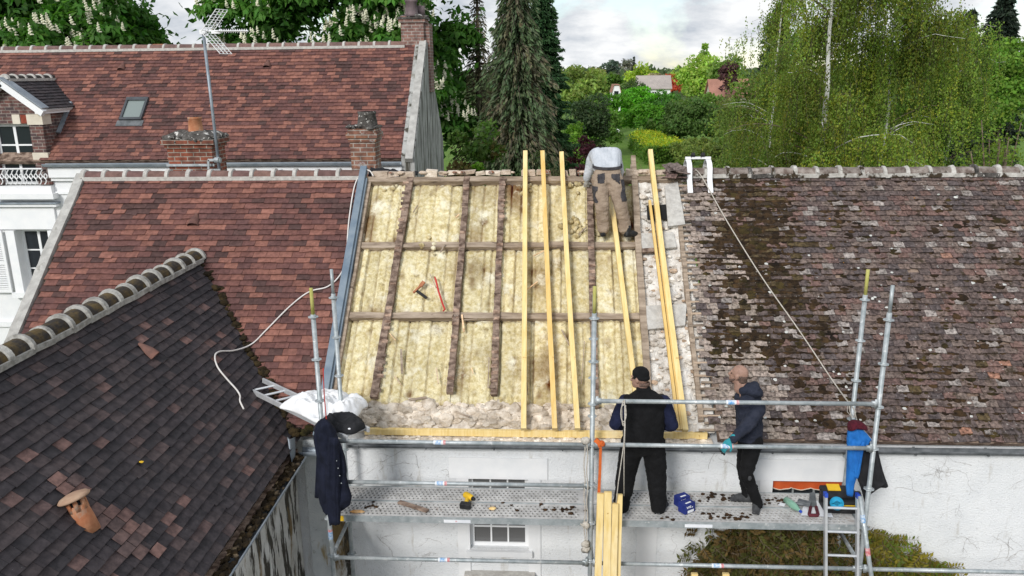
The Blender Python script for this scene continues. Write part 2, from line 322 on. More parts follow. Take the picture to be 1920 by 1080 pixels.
M['bark'] = mat('bark', (.045, .035, .026), (.13, .105, .08), 7, .98, bump=1, bscale=20, stretch=(1, 1, .25))
M['birch'] = mat('birch_bark', (.58, .57, .54), (.72, .71, .68), 5, .9, spots=((.05, .045, .04), 5, .58, .06, (1, 1, 2.5)))
M['leaf'] = leafmat('leaves', .38); M['needle'] = leafmat('needles', .22, .7)
M['stem'] = mat('brown_stem', (.10, .075, .05), (.22, .17, .12), 9, .95)
M['grass'] = mat('lawn', (.075, .155, .018), (.14, .235, .034), 1.7, .98, spots=((.12, .15, .03), 2, .62, .2))
M['field'] = mat('far_ground', (.04, .085, .015), (.09, .13, .03), .05, .98)
M['gravel'] = mat('yard_gravel', (.09, .08, .07), (.18, .16, .14), 12, .98, bump=.6)
# ------------------------------------------------------------------ setting
def flat(name, x0, x1, y0, y1, z, m, n=2):
    b = MB(); b.grid(n, n, lambda u, v: Vector((x0+(x1-x0)*u, y0+(y1-y0)*v, z))); return tag(b.build(name, m), kind='structure')
flat('ground', -3000, 3000, -300, 5000, -.02, M['field'])
flat('lawn', -60, 110, 24, 190, 0.0, M['grass'])
flat('yard', -30, 40, -12, 9.6, .004, M['gravel'])

# ------------------------------------------------------------------ tiles, ridges
def tiles(b, o, u, v, n, W, L, gauge, tw, colfn, keep=None, lift=.02, th=.013, jit=1.0):
    o, u, v, n = Vector(o), Vector(u), Vector(v), Vector(n)
    for r in range(int(L/gauge)+1):
        s = r*gauge; off = (r % 2)*tw/2 + random.uniform(-.15, .15)*tw; sag = random.uniform(-.004, .004)*jit
        c = 0; x = -tw + off
        while x < W:
            x1 = x + tw; xa, xb = max(x, 0), min(x1, W); 
            if xb-xa > .03 and (keep is None or keep((xa+xb)/2, s)):
                j = lambda k: random.uniform(-k, k)*jit
                sa, ss = s + sag + j(.006), j(.005); h = lift + abs(j(.008)); hs = j(.004)
                sb = s + gauge*1.55
                if random.random() < .012*jit: dsl = random.uniform(.01, .03); sa -= dsl; sb -= dsl; ss += random.uniform(-.012, .012)
                A = [(xa+.002, sa-ss, h+hs), (xb-.002, sa+ss, h-hs), (xb-.002, sb, 0), (xa+.002, sb, 0)]
                p = [o + u*a + v*q + n*t for a, q, t in A] + [o + u*a + v*q + n*(t+th) for a, q, t in A]
                b.raw(p, [(4, 5, 6, 7), (0, 1, 5, 4), (1, 2, 6, 5), (3, 0, 4, 7)], colfn(xa+o.x*0, s))
            x = x1; c += 1
def slab(b, o, u, v, n, W, L, t=.08, drop=.004):
    o, u, v, n = map(Vector, (o, u, v, n)); a = o - n*(t+drop); c = o - n*drop
    b.hexa([a, a+u*W, a+u*W+v*L, a+v*L, c, c+u*W, c+u*W+v*L, c+v*L])
def ridge_tile(a, bb, r, col, mcol, mats, parent, flat=.9, ring=.028, nm='ridge_tile'):
    """half-round tile from a to bb with a mortar collar at its a end"""
    a, bb = Vector(a), Vector(bb); d = (bb-a).normalized(); side = d.cross(Vector((0, 0, 1))).normalized(); up = side.cross(d)
    b = MB(); K = 10
    def arc(p, rr): return [p + side*rr*cos(pi*k/K) + up*rr*flat*sin(pi*k/K) for k in range(K+1)] 
    b.loft([arc(a, r*1.02), arc(a+(bb-a)*.5, r*1.0), arc(bb, r*.93)], True, col)
    b.m = 1; rr = r+ring; j = lambda: random.uniform(.9, 1.08)
    b.loft([arc(a-d*.035*j(), r*.9), arc(a-d*.03, rr*j()), arc(a+d*.02*j(), rr*j()), arc(a+d*.035*j(), r*.9)], True, mcol)
    for sg in (-1, 1):                                        # bedding mortar along the foot
        b.bar(a+side*sg*r*1.0-up*.02, bb+side*sg*r*1.0-up*.02, .05, .06, up, mcol)
    return b.build(nm, mats, parent)
def pick(cols, j=.09):
    c = random.choice(cols); k = 1+random.uniform(-j, j); return tuple(x*k for x in c)
def nz(x, y, s, o=0): return mn.noise(Vector((x*s, y*s, o)))

RED = [(.158, .084, .078), (.142, .077, .074), (.176, .090, .081), (.195, .098, .085), (.124, .071, .070)]
REDL = [(.27, .135, .108), (.305, .152, .120), (.24, .120, .098)]
REDD = [(.075, .052, .052), (.09, .06, .058)]
def _mix(L, t=.22, m=(.158, .084, .074)): return [tuple((a*(1-t)+b*t)*k for a, b, k in zip(c, m, (.93, .86, .83))) for c in L]
RED, REDL, REDD = _mix(RED), _mix(REDL, .12), _mix(REDD, .2)
def col_red(seed, light=.27, dark=.14):
    def f(x, s):
        k = 1.2*nz(x*.5, s, 1.3, seed) + .6*nz(x, s, 3.1, seed+4)
        t = random.random() + .25*k
        if t > 1-light: return pick(REDL)
        if t < dark: return pick(REDD)
        return pick(RED)
    return f
DARK = [(.046, .040, .044), (.053, .045, .049), (.062, .051, .053), (.040, .036, .040)]
def col_wing(x, s):
    k = nz(x, s, 1.1, 7); t = random.random()
    if 1.2 < x < 2.6 and abs((s-.95) - (x-1.75)*-.12) < .3 and t < .0: return pick([(.24, .12, .10)])
    if t > .955 - max(0, k)*.06: return pick([(.14, .088, .080), (.175, .105, .093), (.12, .080, .076)])
    if t > .82: return pick([(.075, .059, .060), (.092, .067, .066)])
    return pick(DARK)
OLD = [(.175, .140, .128), (.150, .120, .114), (.20, .158, .142), (.13, .104, .10), (.19, .132, .124), (.215, .145, .13), (.215, .178, .162)]
def col_old(x, s):
    t = random.random() + .15*nz(x, s, 1.2, 3)
    if t > 1.03: return pick([(.32, .17, .12), (.28, .16, .12)])
    if t > .90: return pick([(.27, .245, .23), (.31, .28, .265)])
    if t < .25: return pick([(.095, .078, .078), (.115, .09, .085)])
    if x < 1.0 - .12*s: return pick([(.33, .275, .24), (.29, .245, .21), (.25, .205, .18)])
    return tuple(v*k for v, k in zip(pick(OLD), (.80, .755, .73)))

# ================================================================== house under repair
A = thing('house', 'long white rendered house whose tiled roof is stripped open in the middle', 'house', (3, 9.5, 0))
XL, XR = -3.28, 11.0
b = MB()
Z0, ZT, YF, YB = 0.0, 4.02, 9.37, 9.9
op = [(-1.12, -.34, 2.45, 3.49), (2.78, 3.68, 2.42, 3.53)]
xs = [-2.72, op[0][0], op[0][1], op[1][0], op[1][1], XR]
for i in range(0, 6, 2): b.span((xs[i], YF, Z0), (xs[i+1], YB, ZT))
for x0, x1, z0, z1 in op: b.span((x0, YF, Z0), (x1, YB, z0)); b.span((x0, YF, z1), (x1, YB, ZT))
b.m = 1; b.span((XL, YF+.003, Z0), (-2.98, YB, ZT-.02)); b.m = 2; b.span((-2.98, YF+.006, Z0), (-2.72, YB, ZT))
b.m = 0; b.span((XL, 15.3, 0), (XR, 15.6, 4.0))
wallA = b.build('wall', [M['render'], M['grey_render'], M['stained']], A)
b = MB()                                                       # smooth bands round the openings
for x0, x1, z0, z1 in op:
    b.span((x0-.25, YF-.018, z1), (x1+.25, YF-.002, z1+.30)); b.span((x0-.16, YF-.018, .9), (x0, YF-.002, z1-.002)); b.span((x1, YF-.018, .9), (x1+.16, YF-.002, z1-.002))
    b.span((x0-.05, YF-.07, z0-.08), (x1+.05, YF-.02, z0-.002))
b.span((1.08, YF-.014, 0), (1.34, YF-.001, 2.9))
b.build('window_surround', M['smooth_white'], A)
def sash(parent, x0, x1, z0, z1, y, nx, nz_, fr=.05, bar=.022, mw=None, glass=None, facing=-1, nm='window'):
    mw = mw or M['white_paint']; b = MB()
    b.span((x0, y, z0), (x0+fr, y+.05, z1)); b.span((x1-fr, y, z0), (x1, y+.05, z1)); b.span((x0+fr, y, z0), (x1-fr, y+.05, z0+fr)); b.span((x0+fr, y, z1-fr), (x1-fr, y+.05, z1))
    X0, X1, Z_0, Z_1 = x0+fr, x1-fr, z0+fr, z1-fr
    for i in range(1, nx): xx = X0+(X1-X0)*i/nx; w_ = fr if (nx == 2) else bar; b.span((xx-w_/2, y+.004, Z_0), (xx+w_/2, y+.045, Z_1))
    for i in range(1, nz_): zz_ = Z_0+(Z_1-Z_0)*i/nz_; b.span((X0, y+.008, zz_-bar/2), (X1, y+.04, zz_+bar/2))
    f = b.build(nm, mw, parent)
    b = MB(); b.span((X0-.01, y+.02, Z_0-.01), (X1+.01, y+.028, Z_1+.01)); b.build('pane', glass or M['glass'], f); return f
sash(A, -1.12, -.34, 2.45, 3.49, YF+.08, 3, 4, glass=M['glass_grey'])
b = MB(); b.span((-1.2, YF-.12, 2.0), (-.26, YF-.002, 2.12)); b.build('stone_sill', M['mortar'], A)
sash(A, 2.78, 3.68, 2.42, 3.53, YF+.16, 3, 3, mw=M['galv'])
b = MB(); b.span((2.78, YF+.3, 2.42), (3.68, YF+.34, 3.53)); b.span((-1.12, YF+.3, 2.45), (-.34, YF+.34, 3.49)); b.build('dark_room', M['dark'], A)
b = MB(); nW = 61                                              # scalloped awning in the right window
def aw(u, v):
    x = 2.79+u*.88
    lo = 3.36 - .035*abs(sin(u*pi*3.5)) ** .6 + .035
    z = 3.52*(1-v)+lo*v; return Vector((x, YF+.055+.02*v+.006*sin(u*40)*v, z))
b.grid(nW, 5, aw); 
b.m = 1; b.tube([aw(i/60, 1.0)+Vector((0, -.002, 0)) for i in range(61)], .006, 5)
b.build('awning', [M['orange'], M['cream']], A)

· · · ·

Brief -> Give again exactly the lines running from the beginning of the material above through the line that contains "flat('yard', -30, 40, -12, 9.6, .004, M['gravel'])", and leave out every picture.

Expected answer ->
The Blender Python script for this scene continues. Write part 2, from line 322 on. More parts follow. Take the picture to be 1920 by 1080 pixels.
M['bark'] = mat('bark', (.045, .035, .026), (.13, .105, .08), 7, .98, bump=1, bscale=20, stretch=(1, 1, .25))
M['birch'] = mat('birch_bark', (.58, .57, .54), (.72, .71, .68), 5, .9, spots=((.05, .045, .04), 5, .58, .06, (1, 1, 2.5)))
M['leaf'] = leafmat('leaves', .38); M['needle'] = leafmat('needles', .22, .7)
M['stem'] = mat('brown_stem', (.10, .075, .05), (.22, .17, .12), 9, .95)
M['grass'] = mat('lawn', (.075, .155, .018), (.14, .235, .034), 1.7, .98, spots=((.12, .15, .03), 2, .62, .2))
M['field'] = mat('far_ground', (.04, .085, .015), (.09, .13, .03), .05, .98)
M['gravel'] = mat('yard_gravel', (.09, .08, .07), (.18, .16, .14), 12, .98, bump=.6)
# ------------------------------------------------------------------ setting
def flat(name, x0, x1, y0, y1, z, m, n=2):
    b = MB(); b.grid(n, n, lambda u, v: Vector((x0+(x1-x0)*u, y0+(y1-y0)*v, z))); return tag(b.build(name, m), kind='structure')
flat('ground', -3000, 3000, -300, 5000, -.02, M['field'])
flat('lawn', -60, 110, 24, 190, 0.0, M['grass'])
flat('yard', -30, 40, -12, 9.6, .004, M['gravel'])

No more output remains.